>> begin

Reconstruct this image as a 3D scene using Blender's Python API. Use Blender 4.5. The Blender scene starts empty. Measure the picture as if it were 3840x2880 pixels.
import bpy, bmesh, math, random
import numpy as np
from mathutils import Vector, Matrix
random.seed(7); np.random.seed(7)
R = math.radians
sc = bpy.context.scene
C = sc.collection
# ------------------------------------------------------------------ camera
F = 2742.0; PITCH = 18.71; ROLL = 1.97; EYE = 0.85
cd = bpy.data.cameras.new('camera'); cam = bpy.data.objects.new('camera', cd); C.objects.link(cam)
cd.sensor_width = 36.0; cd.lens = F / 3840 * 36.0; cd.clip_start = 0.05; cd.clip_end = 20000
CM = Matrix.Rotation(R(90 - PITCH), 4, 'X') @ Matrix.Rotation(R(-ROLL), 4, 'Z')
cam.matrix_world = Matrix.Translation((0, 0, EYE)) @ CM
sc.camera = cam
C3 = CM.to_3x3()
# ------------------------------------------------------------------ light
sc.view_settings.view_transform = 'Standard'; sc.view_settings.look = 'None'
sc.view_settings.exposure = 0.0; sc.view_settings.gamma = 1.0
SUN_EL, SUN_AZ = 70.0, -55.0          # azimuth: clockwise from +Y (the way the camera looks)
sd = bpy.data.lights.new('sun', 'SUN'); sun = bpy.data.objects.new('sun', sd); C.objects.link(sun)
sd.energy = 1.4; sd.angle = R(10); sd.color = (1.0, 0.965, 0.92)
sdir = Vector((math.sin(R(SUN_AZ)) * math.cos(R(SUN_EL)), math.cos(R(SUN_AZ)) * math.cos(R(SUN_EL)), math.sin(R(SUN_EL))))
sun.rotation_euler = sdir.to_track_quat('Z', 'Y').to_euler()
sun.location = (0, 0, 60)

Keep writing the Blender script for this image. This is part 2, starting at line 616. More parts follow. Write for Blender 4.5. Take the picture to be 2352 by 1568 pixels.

>> end

Task requirements =
All of the material above needs to be retyped word for word.

Output below =
Reconstruct this image as a 3D scene using Blender's Python API. Use Blender 4.5. The Blender scene starts empty. Measure the picture as if it were 3840x2880 pixels.
import bpy, bmesh, math, random
import numpy as np
from mathutils import Vector, Matrix
random.seed(7); np.random.seed(7)
R = math.radians
sc = bpy.context.scene
C = sc.collection
# ------------------------------------------------------------------ camera
F = 2742.0; PITCH = 18.71; ROLL = 1.97; EYE = 0.85
cd = bpy.data.cameras.new('camera'); cam = bpy.data.objects.new('camera', cd); C.objects.link(cam)
cd.sensor_width = 36.0; cd.lens = F / 3840 * 36.0; cd.clip_start = 0.05; cd.clip_end = 20000
CM = Matrix.Rotation(R(90 - PITCH), 4, 'X') @ Matrix.Rotation(R(-ROLL), 4, 'Z')
cam.matrix_world = Matrix.Translation((0, 0, EYE)) @ CM
sc.camera = cam
C3 = CM.to_3x3()
# ------------------------------------------------------------------ light
sc.view_settings.view_transform = 'Standard'; sc.view_settings.look = 'None'
sc.view_settings.exposure = 0.0; sc.view_settings.gamma = 1.0
SUN_EL, SUN_AZ = 70.0, -55.0          # azimuth: clockwise from +Y (the way the camera looks)
sd = bpy.data.lights.new('sun', 'SUN'); sun = bpy.data.objects.new('sun', sd); C.objects.link(sun)
sd.energy = 1.4; sd.angle = R(10); sd.color = (1.0, 0.965, 0.92)
sdir = Vector((math.sin(R(SUN_AZ)) * math.cos(R(SUN_EL)), math.cos(R(SUN_AZ)) * math.cos(R(SUN_EL)), math.sin(R(SUN_EL))))
sun.rotation_euler = sdir.to_track_quat('Z', 'Y').to_euler()
sun.location = (0, 0, 60)

Keep writing the Blender script for this image. This is part 2, starting at line 616. More parts follow. Write for Blender 4.5. Take the picture to be 2352 by 1568 pixels.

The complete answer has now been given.